A number of people have told me to take the time to enjoy that first year of being married and not to do too much other stuff. I know that's wise advise, but I still chafe a bit when I hear it. Perhaps it's simply because I don't like being told what to do or feeling like people assume that because I've never being married, I have absolutely no idea what it might be like (or what would be good for me). I don't know for sure what it'll be like, but I do have some ideas of what might be good. I am purposely trying not to plan too much for after the wedding, as I want to give us space to make plans together; after we get married, it's even more obvious that it's not just about "my" plans anymore but it's now "our" plans. So I am already kind of following the advice to take it easy - but the advice itself still makes me a bit uncomfortable. It's not like I'm not looking forward to spending lots of time with Matthijs (see first paragraph of this for a reminder); it's just that I'm uncomfortable with the idea of my whole life revolving around Matthijs and my marriage. I (we) do certainly want to invest lots of time in building solid habits and good communication for married life - that's why we're taking a marriage course now - and why we've spent lots of time and energy already on the difficult questions of expectations and desires and communicating well. And it will be nice to slow down and settle somewhat, so that the chaos in my life (brought about, I expect, by many of the recent changes) can decrease somewhat. And I do want to laugh lots and enjoy being married!
But we also want our marriage to be fruitful; in the beginning, some of the fruit we bear will be a solid foundation for our marriage - but even in building that solid foundation, we don't want to lose sight of the vision that our marriage is to be honouring to God, a means for each of us to be more the people God wants us to be, and a blessing to others. And I can see now already a bit of how that might be manifested: Matthijs and I both want the excitement and joy of being married, coupled with our now having a constant theological sparring partner, to bear fruit in my dissertation and academic endeavours (and maybe also some academic endeavours for Matthijs, too :)).

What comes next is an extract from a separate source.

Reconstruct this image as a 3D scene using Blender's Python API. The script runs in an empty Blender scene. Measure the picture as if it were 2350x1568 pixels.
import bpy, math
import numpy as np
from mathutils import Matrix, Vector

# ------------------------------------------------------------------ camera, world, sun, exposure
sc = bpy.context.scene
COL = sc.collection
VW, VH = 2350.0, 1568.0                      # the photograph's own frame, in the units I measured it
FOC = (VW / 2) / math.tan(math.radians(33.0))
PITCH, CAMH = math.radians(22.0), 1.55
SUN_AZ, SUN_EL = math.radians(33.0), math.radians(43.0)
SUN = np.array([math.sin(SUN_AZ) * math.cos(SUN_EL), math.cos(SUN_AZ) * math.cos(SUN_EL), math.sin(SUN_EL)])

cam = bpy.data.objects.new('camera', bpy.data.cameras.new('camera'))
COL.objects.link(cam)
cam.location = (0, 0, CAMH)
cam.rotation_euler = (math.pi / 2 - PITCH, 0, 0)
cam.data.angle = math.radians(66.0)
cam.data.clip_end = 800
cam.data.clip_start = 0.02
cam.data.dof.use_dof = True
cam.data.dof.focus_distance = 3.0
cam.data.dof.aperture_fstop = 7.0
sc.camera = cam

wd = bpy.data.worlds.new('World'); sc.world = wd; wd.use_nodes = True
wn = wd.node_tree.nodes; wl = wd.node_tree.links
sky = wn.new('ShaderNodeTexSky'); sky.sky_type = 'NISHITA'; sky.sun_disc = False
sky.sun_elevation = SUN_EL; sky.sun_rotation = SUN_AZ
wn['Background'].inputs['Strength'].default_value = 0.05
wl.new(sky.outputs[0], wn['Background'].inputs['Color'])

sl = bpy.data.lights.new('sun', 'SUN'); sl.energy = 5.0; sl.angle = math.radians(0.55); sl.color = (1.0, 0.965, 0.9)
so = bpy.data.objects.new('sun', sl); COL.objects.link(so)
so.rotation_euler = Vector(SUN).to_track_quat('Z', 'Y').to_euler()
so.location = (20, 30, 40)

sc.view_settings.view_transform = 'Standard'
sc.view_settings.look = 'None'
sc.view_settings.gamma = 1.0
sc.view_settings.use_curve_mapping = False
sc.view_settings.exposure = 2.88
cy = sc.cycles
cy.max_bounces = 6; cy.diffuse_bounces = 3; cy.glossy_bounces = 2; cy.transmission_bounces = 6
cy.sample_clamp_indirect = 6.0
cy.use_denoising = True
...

And we want our joy of being married to spread to those around us - and who better to share that joy with than those we love: the community and other friends and family?
The Old Testament talks about a newlywed not being allowed to go to war or be obligated in any way (Deut 24:5): "he must be free to stay at home for a full year and bring joy to the woman he has married." If I do some practical exegesis, I assume that the intention was not that the man should do nothing for a year - I can't imagine too many women who'd find joy in their husband hanging around the house doing nothing! There is thus a bit of interpreting here, and my interpreting is that, especially in the first year, the couple chooses first and always for what's best for their marriage and can push other important obligations of serving God and society aside (this building a foundation for a healthy marriage is, after all, the best way to serve God and society). But that doesn't imply doing nothing - in fact, the need to do nothing can then also become an obligation that hinders our marriage. And it does not imply that we'll have to turn away from other joys (and challenges) in our life, like the community, singing, visiting, and playing soccer. Perhaps we need to make limits, but the hope and expectation is that those other things that bring joy and challenges would in turn be a blessing to our marriage.
1 comment:
You've got good sense, Brenda. It'll be fine and your early marriage will be an incredible season of joy and growth and stretching and adjustment. I appreciate your transparency, and your heart seems to resonate with mine. Thanks for sharing!